EXERCISE BRIEF: Give back exactly the lines from the start of the listing to the line containing "4.41 m above it", inclusive, and nothing beyond them.
>>>
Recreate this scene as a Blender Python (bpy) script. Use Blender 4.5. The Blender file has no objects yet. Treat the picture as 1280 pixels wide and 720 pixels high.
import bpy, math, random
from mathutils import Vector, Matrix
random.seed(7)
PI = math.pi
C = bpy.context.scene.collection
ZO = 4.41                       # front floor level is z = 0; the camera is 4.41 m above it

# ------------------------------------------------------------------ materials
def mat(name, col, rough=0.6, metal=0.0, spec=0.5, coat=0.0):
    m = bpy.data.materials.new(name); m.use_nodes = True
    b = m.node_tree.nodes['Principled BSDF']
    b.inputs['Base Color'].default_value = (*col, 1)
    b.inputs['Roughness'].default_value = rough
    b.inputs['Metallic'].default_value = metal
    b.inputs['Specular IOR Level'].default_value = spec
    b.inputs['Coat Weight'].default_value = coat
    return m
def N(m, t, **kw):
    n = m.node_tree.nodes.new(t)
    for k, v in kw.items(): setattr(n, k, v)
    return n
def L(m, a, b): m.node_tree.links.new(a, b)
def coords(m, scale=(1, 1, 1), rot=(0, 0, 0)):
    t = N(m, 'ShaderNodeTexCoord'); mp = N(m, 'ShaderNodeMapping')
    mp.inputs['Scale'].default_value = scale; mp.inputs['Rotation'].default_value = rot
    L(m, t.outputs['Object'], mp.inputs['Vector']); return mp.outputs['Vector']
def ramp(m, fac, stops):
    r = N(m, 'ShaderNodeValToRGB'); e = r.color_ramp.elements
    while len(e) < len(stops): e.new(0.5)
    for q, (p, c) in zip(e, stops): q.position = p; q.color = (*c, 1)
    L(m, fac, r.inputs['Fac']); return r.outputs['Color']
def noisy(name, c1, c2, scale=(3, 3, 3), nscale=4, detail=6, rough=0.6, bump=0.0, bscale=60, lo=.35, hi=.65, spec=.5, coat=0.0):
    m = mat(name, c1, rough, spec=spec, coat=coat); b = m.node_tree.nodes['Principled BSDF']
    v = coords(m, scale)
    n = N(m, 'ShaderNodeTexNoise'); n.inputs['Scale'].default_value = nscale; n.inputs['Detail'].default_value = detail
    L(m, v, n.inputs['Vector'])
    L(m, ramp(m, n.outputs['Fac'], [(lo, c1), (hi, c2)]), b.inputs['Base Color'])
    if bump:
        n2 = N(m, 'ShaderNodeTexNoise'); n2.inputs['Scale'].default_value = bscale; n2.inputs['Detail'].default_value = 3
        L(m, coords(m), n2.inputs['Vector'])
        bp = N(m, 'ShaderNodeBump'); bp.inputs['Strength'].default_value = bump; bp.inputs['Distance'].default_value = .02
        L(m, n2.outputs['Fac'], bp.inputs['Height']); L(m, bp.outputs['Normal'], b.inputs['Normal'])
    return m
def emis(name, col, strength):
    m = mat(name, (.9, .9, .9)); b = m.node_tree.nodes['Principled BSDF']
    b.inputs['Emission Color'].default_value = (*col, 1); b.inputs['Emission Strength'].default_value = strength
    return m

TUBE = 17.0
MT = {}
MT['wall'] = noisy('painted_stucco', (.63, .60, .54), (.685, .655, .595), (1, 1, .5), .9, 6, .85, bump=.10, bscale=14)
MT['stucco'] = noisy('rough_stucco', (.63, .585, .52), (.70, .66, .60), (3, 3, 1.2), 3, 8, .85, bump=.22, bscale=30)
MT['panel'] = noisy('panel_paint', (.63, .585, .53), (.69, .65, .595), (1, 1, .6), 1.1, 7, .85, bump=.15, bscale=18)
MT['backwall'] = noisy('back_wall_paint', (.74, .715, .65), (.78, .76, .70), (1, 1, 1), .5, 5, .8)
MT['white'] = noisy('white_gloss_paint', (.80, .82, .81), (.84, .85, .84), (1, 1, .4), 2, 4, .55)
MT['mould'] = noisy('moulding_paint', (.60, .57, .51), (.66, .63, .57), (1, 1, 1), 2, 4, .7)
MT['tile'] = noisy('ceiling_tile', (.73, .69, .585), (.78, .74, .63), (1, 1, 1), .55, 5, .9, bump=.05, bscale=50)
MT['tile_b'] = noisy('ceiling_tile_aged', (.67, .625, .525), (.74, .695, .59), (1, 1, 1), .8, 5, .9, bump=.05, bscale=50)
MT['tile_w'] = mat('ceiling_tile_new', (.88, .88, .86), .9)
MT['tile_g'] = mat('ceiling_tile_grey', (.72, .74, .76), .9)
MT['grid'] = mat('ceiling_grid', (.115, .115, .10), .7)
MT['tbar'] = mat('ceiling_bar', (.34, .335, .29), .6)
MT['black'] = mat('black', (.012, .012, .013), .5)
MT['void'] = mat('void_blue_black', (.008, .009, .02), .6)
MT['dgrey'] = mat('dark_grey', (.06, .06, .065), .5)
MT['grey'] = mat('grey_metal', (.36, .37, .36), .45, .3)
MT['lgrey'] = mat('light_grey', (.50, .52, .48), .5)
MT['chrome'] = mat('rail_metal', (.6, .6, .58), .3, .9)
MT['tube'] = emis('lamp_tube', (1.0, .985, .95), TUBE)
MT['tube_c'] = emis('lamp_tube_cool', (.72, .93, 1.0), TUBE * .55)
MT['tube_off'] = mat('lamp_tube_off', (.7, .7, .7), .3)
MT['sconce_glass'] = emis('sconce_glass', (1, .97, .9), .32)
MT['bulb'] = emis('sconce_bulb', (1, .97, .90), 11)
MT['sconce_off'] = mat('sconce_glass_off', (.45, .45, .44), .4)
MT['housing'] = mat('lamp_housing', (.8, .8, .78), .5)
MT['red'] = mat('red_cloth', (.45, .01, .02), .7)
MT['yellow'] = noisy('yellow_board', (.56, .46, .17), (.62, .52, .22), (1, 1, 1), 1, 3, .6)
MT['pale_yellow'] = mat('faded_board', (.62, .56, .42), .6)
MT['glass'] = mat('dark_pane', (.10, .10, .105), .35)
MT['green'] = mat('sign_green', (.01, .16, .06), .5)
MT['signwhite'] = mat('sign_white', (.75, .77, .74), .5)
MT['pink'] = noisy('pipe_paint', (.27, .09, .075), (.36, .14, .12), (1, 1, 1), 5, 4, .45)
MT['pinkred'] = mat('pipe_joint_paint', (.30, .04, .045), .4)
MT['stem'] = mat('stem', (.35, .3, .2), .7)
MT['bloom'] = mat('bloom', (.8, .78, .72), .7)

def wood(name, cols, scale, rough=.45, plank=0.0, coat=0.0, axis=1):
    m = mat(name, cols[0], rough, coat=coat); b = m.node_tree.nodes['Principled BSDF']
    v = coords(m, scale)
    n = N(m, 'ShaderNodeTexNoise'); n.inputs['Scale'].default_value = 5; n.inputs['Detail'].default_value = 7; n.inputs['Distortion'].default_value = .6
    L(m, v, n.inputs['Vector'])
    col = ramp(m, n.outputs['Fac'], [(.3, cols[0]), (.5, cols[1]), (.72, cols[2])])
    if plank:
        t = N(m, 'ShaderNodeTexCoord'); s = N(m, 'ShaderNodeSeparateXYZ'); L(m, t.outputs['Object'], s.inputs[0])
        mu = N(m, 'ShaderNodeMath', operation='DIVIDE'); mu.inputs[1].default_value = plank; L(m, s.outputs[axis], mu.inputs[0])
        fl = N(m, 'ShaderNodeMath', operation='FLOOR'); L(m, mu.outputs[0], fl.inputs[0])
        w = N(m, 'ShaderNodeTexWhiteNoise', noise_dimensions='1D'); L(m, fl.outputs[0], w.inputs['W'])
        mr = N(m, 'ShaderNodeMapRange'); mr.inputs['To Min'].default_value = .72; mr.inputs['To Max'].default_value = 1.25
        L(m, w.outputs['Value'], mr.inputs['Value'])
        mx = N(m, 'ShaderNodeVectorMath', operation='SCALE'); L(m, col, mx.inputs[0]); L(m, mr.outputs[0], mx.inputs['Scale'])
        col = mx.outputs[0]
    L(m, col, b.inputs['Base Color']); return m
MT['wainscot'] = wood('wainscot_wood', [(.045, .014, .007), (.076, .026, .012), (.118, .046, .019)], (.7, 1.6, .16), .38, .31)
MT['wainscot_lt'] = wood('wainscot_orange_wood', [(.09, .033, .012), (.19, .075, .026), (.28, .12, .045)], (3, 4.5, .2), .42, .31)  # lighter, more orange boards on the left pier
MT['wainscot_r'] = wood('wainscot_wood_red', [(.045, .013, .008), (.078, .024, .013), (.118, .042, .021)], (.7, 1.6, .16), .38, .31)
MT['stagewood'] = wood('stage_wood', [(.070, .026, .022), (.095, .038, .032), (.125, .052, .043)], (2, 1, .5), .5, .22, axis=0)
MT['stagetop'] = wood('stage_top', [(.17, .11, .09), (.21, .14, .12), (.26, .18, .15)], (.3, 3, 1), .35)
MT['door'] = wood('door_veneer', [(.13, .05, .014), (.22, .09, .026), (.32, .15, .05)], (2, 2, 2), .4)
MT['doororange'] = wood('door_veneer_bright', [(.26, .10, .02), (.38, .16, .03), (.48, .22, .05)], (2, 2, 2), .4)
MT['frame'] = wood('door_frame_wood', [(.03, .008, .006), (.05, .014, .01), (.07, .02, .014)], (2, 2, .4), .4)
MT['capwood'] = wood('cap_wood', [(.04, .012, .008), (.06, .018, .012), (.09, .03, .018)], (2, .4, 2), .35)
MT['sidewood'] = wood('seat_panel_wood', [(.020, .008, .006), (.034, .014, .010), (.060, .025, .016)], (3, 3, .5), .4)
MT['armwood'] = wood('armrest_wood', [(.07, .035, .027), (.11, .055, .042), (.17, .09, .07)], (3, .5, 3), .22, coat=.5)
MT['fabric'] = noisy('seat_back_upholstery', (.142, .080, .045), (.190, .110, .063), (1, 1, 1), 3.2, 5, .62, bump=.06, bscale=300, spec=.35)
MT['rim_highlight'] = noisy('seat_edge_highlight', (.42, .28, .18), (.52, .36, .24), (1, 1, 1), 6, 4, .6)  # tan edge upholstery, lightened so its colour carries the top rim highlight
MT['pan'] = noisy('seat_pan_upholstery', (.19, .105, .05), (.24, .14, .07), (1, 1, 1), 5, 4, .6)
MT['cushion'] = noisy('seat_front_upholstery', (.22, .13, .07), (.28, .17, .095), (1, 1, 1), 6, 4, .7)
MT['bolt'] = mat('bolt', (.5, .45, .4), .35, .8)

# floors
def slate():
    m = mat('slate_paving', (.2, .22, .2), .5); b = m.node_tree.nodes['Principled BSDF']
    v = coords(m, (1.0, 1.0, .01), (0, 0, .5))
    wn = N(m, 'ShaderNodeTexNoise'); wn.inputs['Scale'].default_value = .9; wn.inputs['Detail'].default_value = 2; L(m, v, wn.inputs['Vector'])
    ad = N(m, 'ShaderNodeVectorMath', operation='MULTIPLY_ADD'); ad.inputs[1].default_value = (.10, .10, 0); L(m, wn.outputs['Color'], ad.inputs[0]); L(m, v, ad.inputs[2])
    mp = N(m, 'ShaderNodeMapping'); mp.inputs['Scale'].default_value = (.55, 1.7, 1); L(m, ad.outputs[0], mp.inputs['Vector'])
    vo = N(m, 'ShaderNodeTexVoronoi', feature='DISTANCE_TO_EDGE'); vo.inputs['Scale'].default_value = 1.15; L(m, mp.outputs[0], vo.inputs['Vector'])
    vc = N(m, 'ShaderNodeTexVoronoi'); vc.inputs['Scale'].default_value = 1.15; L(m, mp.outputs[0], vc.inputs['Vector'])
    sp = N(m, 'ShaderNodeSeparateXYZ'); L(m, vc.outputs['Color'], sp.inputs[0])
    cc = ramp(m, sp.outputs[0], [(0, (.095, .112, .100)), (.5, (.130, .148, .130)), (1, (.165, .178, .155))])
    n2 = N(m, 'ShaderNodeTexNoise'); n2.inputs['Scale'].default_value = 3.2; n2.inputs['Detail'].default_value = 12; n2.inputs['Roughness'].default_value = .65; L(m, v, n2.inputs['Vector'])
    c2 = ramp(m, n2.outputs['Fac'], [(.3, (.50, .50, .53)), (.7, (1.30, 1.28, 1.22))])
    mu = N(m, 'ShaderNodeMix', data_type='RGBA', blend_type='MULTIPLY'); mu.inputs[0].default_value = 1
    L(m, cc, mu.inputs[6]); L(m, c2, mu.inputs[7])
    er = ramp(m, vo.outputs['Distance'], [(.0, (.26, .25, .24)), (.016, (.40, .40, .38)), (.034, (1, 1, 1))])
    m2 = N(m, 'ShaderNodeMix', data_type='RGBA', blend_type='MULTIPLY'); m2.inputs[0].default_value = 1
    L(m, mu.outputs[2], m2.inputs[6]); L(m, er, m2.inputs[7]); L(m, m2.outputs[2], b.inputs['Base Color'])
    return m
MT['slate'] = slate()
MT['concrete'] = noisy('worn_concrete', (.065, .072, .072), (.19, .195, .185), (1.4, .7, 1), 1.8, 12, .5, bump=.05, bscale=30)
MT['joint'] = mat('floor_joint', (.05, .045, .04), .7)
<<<
EXERCISE SOLUTION:
Recreate this scene as a Blender Python (bpy) script. Use Blender 4.5. The Blender file has no objects yet. Treat the picture as 1280 pixels wide and 720 pixels high.
import bpy, math, random
from mathutils import Vector, Matrix
random.seed(7)
PI = math.pi
C = bpy.context.scene.collection
ZO = 4.41                       # front floor level is z = 0; the camera is 4.41 m above it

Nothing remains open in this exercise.